Émotion et déception
Parmi les habitués du festival, Nanni Moretti, 61 ans, est l’un des plus suivis et a su une nouvelle fois l’émouvoir. Avec « Mia Madre » (sortie le 23 décembre), il réussit à parler de la mort d’une mère tout en faisant rire. La mère en train de mourir, c’est celle d’une réalisatrice (Margherita Buy), qui peine à diriger un film sur une usine en grève après sa reprise par des Anglo-Saxons. Elle a d’autant plus de mal qu’elle a engagé une pseudo-vedette américaine incontrôlable (hilarant John Turturro). Moretti, discret dans le rôle du frère de l’héroïne, parle ainsi avec sensibilité du deuil mais aussi, sujet inépuisable pour lui, du cinéma, et, au passage de l’éducation classique (la mère était professeur de latin, très appréciée de ses élèves).
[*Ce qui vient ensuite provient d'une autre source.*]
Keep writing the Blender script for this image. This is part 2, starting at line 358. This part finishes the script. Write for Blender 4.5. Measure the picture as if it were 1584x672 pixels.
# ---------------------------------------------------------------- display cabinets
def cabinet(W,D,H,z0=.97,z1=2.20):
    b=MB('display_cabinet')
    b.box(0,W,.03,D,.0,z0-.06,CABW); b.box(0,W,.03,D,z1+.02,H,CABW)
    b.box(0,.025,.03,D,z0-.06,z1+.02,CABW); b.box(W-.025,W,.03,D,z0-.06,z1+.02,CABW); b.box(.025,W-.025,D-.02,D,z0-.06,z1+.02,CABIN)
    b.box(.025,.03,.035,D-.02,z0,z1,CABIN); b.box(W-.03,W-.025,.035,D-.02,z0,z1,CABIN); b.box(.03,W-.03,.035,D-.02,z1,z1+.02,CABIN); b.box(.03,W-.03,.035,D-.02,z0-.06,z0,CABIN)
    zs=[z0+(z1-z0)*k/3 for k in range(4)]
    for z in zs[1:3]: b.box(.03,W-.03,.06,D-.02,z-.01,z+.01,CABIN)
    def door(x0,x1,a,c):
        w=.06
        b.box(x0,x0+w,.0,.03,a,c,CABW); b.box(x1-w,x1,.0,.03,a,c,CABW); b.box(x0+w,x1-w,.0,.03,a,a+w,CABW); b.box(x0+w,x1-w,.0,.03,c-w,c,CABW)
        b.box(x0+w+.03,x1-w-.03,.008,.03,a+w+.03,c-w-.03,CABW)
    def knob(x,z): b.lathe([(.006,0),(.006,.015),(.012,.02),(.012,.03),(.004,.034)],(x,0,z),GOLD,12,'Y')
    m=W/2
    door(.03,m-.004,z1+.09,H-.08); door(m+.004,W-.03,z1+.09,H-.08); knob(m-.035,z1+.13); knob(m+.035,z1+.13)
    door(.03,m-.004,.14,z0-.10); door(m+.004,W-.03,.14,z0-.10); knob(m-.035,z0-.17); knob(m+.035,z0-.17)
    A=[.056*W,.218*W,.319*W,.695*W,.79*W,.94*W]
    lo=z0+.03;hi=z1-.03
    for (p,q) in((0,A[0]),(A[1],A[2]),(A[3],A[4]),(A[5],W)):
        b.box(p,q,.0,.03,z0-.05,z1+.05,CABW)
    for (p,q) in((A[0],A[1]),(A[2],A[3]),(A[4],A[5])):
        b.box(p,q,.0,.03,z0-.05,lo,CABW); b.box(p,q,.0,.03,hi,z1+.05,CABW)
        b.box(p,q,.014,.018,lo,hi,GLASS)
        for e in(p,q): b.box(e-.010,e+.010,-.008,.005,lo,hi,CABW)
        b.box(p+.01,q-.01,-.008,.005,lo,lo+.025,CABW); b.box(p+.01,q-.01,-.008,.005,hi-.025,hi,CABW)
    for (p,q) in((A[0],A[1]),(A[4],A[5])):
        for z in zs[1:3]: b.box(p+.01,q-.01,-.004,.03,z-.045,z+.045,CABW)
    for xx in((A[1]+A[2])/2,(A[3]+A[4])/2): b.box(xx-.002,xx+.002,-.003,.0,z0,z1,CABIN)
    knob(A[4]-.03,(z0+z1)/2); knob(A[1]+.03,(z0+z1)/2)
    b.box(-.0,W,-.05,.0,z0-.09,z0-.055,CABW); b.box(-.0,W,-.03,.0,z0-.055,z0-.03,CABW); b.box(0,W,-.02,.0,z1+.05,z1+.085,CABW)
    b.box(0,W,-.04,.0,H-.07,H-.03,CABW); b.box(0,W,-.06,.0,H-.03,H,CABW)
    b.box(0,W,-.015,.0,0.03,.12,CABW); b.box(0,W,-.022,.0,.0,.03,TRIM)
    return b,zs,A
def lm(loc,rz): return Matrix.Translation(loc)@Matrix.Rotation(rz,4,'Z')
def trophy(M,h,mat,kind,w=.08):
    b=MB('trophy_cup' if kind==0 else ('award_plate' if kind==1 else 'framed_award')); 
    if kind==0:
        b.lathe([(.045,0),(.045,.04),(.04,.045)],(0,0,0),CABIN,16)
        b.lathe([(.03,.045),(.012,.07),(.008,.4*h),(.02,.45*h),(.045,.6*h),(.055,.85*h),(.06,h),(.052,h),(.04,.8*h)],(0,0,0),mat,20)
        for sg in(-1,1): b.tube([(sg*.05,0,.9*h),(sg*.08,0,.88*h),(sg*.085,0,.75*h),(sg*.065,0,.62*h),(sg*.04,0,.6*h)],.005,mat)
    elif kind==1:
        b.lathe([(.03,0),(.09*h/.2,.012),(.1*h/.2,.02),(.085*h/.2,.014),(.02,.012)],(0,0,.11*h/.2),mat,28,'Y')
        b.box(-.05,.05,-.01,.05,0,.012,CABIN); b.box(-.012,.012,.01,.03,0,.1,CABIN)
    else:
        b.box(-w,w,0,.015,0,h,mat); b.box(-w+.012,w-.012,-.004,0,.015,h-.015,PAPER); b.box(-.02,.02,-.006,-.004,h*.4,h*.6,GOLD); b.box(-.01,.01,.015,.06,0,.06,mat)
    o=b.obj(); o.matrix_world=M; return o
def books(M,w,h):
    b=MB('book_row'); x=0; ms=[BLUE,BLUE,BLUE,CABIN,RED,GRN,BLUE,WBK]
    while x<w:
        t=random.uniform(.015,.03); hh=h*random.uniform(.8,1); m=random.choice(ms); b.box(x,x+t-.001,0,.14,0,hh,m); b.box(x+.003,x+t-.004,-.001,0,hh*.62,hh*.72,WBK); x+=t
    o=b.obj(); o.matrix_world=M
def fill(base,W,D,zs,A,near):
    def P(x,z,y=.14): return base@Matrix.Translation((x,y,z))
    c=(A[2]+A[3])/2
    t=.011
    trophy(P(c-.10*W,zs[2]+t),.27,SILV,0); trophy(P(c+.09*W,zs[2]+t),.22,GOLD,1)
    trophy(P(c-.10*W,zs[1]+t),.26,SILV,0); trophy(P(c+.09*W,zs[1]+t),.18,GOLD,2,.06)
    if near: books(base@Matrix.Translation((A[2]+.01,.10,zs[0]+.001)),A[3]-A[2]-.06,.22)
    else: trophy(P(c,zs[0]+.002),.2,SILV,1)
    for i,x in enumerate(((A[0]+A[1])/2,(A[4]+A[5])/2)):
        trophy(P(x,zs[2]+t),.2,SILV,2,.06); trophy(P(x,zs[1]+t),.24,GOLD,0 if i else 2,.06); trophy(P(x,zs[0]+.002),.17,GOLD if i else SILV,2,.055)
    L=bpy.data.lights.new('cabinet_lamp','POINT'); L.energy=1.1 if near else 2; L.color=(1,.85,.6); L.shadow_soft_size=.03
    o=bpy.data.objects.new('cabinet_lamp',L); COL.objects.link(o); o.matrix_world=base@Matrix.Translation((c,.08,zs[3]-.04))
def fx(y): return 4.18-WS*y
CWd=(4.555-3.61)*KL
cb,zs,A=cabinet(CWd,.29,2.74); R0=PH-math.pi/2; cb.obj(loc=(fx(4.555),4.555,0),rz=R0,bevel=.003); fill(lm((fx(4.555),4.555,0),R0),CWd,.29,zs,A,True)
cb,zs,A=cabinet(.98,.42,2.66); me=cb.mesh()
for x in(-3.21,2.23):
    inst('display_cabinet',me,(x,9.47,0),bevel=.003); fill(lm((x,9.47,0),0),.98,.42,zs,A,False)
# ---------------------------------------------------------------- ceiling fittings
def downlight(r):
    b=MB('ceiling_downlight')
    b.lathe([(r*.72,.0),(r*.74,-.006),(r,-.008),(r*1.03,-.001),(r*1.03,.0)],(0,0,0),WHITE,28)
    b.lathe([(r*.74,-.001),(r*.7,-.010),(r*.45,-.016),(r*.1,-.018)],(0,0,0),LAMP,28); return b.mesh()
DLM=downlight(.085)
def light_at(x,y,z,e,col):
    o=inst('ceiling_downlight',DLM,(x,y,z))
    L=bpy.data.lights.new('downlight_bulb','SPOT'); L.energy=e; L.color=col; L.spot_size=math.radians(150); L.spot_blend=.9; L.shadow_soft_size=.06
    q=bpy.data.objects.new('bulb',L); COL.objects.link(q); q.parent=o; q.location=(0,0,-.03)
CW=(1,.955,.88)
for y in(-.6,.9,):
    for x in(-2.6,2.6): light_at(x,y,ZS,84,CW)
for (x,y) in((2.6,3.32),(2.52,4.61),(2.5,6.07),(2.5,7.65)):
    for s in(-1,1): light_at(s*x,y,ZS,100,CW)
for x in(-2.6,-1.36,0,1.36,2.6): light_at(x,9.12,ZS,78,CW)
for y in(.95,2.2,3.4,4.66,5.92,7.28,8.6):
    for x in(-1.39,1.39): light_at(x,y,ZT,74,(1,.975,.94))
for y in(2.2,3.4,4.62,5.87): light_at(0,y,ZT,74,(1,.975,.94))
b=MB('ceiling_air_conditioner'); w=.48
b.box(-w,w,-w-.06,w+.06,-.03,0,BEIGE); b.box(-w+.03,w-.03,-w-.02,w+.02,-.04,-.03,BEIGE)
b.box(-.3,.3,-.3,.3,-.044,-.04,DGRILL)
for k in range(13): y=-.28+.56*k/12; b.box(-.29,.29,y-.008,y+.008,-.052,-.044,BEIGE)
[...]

Le deuil, c’est aussi le sujet de « la Forêt de songes » (sortie le 9 septembre), d’un autre habitué, Gus van Sant, une déception. Arthur Brennan (Matthew McConaughe) s’envole pour le Japon, la forêt d’Aokigahara, au pied du mont Fuji, connue pour le grand nombre de personnes qui s’y suicident. Sur le point d’en finir, Arthur tombe sur un homme blessé (Ken Watanabe). Commence alors un parcours de survie à la « Délivrance », qui est en fait celui de la réconciliation avec la vie. Si Gus van Sant n’a rien perdu de son sens de la mise en scène, le parcours psychologique du héros (et celui de son épouse incarnée par Naomi Watts) manque quelque peu de subtilité, avec ce plaidoyer un peu béat, très américain, sur ce qui fait le sens de l’existence.
La relève est assurée aussi chez les comédiens, comme en témoigne entre autres « Trois souvenirs de ma jeunesse », d’Arnaud Desplechin, présenté à la Quinzaine des réalisateurs mais qui, selon beaucoup, aurait dû figurer à la compétition. Il évoque la jeunesse de Paul Dedalus, le personnage de « Comment je me suis disputé, ma vie sexuelle », incarné alors et aujourd’hui par Mathieu Amalric. Le début du film, qui met en scène ce dernier, ne manque pas de saveur. Puis l’on plonge dans l’enfance de Paul, plutôt tragique, et ses années d’étudiant, avec au centre du film sa passion mouvementée pour Esther, entre Roubaix et Paris. Des allers et retours entre la passion et le rejet qui finiraient par lasser n’était le duo explosif des deux jeunes comédiens dont, nul doute, on reparlera, Quentin Dolmaire et Lou Roy-Lecollinet. À voir dès à présent dans les salles.